Hammond seems to be, on his record, a competent but dull operator – just, some might say, what is needed at the Treasury; he was, after all, a competent but dull Foreign Secretary – the classic “safe pair of hands”. But a careful scrutiny of his career, both before and after entering Parliament, reveals no more than a nodding acquaintance with economic policy. Like so many of his predecessors, therefore, he is entirely at the mercy of the advice he receives from his civil servants at the Treasury. Like George Osborne before him, his principal qualification for allegedly running our economy is political prejudice rather than economic expertise.
It is, therefore, extremely unlikely that he will ever feel able to do more than indicate in the most general terms the political objectives he hopes to achieve. Beyond that, he will do as he is told. There will be no attempt to escape the constraints of orthodox policy, with all of its emphasis on restraining the role of government, or to keep pace with the new thinking about economic policy that is now becoming evident in the post-GFC world. The possibility that a new Chancellor might actually, in his or her own right, have something new or interesting or potentially valuable to say about the direction of policy will once again run quickly into the sand.
None of this is Philip Hammond’s fault. It is the outcome of a system that simply does not recognise that politicians should be expected, as they take up the office of Chancellor, to bring to bear some semblance of personal knowledge and competence to help them in discharging their responsibilities and in setting the direction of policy.
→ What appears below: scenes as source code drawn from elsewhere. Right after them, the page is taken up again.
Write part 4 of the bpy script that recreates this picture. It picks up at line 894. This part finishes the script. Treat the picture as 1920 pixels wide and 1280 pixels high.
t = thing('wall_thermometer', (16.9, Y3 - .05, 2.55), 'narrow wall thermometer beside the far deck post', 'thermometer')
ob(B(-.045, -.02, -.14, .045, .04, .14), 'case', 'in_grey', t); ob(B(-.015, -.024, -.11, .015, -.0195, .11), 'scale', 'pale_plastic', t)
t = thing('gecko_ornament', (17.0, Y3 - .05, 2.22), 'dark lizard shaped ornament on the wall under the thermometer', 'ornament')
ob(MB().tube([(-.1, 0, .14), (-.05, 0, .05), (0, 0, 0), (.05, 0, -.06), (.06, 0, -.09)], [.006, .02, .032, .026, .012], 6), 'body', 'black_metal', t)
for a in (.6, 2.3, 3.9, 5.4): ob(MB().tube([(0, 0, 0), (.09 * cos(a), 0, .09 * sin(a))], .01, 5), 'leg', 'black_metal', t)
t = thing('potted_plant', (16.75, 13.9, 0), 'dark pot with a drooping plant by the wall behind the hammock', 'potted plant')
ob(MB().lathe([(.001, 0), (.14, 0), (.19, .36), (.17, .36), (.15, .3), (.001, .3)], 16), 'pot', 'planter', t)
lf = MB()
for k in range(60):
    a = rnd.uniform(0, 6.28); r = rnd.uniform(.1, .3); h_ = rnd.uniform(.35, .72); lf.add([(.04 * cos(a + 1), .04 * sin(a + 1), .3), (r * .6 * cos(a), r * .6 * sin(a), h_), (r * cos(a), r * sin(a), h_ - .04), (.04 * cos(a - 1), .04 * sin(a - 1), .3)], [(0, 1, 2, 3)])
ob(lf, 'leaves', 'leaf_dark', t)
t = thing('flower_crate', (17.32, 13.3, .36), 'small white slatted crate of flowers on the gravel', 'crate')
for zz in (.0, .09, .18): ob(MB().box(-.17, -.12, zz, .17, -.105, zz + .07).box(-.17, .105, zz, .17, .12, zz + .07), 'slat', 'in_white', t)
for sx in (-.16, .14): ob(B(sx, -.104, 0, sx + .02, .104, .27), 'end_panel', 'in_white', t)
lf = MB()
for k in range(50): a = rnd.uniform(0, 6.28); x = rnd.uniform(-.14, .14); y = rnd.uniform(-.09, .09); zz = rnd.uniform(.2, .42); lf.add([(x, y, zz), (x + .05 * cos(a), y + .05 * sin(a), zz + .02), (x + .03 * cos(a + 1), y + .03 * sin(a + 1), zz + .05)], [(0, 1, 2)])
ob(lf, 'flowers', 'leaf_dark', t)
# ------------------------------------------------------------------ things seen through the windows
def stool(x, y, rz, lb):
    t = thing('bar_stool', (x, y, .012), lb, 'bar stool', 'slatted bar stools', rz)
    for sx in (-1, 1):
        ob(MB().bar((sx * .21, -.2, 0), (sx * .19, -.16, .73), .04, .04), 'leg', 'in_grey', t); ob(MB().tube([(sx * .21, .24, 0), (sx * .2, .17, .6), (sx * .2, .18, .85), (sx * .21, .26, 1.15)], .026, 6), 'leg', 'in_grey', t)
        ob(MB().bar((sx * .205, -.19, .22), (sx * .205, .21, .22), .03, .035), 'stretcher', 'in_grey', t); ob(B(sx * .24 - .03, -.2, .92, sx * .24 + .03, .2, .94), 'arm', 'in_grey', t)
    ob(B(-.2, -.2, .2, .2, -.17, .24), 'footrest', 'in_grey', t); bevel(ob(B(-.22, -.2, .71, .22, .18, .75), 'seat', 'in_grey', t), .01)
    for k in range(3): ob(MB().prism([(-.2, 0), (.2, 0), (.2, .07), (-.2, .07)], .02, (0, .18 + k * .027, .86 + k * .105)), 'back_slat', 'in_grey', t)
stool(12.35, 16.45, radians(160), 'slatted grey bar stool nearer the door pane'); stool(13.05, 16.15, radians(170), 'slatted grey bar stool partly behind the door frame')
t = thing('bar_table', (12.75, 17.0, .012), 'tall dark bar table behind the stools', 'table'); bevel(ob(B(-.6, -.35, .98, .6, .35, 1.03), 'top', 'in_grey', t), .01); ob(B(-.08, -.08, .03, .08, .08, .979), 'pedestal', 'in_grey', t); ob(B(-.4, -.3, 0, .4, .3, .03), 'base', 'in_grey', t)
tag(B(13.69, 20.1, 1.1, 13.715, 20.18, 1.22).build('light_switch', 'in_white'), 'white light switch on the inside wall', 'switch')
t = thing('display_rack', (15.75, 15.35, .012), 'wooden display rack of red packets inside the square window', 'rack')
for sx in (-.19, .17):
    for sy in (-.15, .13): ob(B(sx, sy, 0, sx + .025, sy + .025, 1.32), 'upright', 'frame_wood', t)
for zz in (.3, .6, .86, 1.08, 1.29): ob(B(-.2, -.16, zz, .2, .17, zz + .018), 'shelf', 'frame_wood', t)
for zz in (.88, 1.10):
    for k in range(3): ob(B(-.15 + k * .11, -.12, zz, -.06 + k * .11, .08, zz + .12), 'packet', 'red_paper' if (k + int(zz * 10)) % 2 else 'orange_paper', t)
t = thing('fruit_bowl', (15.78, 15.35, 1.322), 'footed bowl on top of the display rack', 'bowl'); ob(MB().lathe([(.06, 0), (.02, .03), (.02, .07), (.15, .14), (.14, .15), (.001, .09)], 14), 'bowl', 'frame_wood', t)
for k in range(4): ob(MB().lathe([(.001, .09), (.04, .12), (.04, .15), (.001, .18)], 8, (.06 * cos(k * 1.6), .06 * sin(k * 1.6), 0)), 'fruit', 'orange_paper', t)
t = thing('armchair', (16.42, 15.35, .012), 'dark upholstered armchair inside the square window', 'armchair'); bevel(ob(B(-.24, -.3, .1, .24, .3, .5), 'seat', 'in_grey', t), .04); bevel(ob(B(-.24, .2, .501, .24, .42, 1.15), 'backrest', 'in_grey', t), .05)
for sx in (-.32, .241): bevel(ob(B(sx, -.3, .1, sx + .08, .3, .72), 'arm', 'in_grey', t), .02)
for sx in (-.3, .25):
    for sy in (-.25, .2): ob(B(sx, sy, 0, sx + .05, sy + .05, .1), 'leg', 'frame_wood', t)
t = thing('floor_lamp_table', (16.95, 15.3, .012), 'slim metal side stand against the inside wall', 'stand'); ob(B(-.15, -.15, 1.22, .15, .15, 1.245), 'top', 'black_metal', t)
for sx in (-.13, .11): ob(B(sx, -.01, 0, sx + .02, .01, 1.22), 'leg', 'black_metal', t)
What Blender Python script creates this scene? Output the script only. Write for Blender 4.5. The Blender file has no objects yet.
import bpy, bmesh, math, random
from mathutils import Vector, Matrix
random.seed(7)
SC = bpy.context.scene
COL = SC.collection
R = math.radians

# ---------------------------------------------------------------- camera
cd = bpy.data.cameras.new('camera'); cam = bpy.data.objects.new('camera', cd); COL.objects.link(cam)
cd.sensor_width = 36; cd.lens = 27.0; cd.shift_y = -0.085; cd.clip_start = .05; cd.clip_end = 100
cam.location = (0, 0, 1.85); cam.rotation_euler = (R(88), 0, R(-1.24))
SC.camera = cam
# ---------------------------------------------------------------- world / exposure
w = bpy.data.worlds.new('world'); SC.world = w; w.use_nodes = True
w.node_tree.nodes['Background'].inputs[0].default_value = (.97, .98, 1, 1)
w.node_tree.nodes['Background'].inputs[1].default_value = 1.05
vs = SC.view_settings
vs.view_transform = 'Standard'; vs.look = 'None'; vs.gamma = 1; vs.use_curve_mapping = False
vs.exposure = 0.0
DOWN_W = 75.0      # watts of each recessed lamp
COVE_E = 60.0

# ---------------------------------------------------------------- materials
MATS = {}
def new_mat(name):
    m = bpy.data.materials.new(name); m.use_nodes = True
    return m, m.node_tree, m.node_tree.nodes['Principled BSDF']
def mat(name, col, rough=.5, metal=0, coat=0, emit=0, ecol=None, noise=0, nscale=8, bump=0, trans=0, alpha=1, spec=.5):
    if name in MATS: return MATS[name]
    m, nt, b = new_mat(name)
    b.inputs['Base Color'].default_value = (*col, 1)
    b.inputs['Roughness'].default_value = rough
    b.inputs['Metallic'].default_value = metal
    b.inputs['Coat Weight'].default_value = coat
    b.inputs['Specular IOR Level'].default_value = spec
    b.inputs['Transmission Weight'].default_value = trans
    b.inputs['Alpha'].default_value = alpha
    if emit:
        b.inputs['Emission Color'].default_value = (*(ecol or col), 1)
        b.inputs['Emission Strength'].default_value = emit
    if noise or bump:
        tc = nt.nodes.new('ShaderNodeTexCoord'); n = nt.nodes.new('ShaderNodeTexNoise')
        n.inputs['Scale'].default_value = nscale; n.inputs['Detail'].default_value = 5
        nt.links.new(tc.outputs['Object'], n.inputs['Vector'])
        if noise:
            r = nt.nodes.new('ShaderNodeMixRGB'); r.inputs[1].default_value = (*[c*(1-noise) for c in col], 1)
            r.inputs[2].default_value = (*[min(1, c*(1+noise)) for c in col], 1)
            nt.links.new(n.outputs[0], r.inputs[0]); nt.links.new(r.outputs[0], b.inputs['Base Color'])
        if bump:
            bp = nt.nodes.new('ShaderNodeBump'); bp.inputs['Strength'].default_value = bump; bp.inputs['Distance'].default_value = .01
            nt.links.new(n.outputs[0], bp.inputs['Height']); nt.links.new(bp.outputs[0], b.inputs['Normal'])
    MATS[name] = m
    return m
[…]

The prospect is therefore that, when Theresa May and her Chancellor face the electorate, whenever that may be, the report card will read much as David Cameron’s and George Osborne’s has done. There will be much emphasis on supposed financial prudence and on only partly successful attempts to reduce government deficits and debt; but this will all be against a backdrop, from which the gaze will be steadily averted, of a further and remorseless comparative decline in the productivity and output of our economy, and in the health and integrity of our society.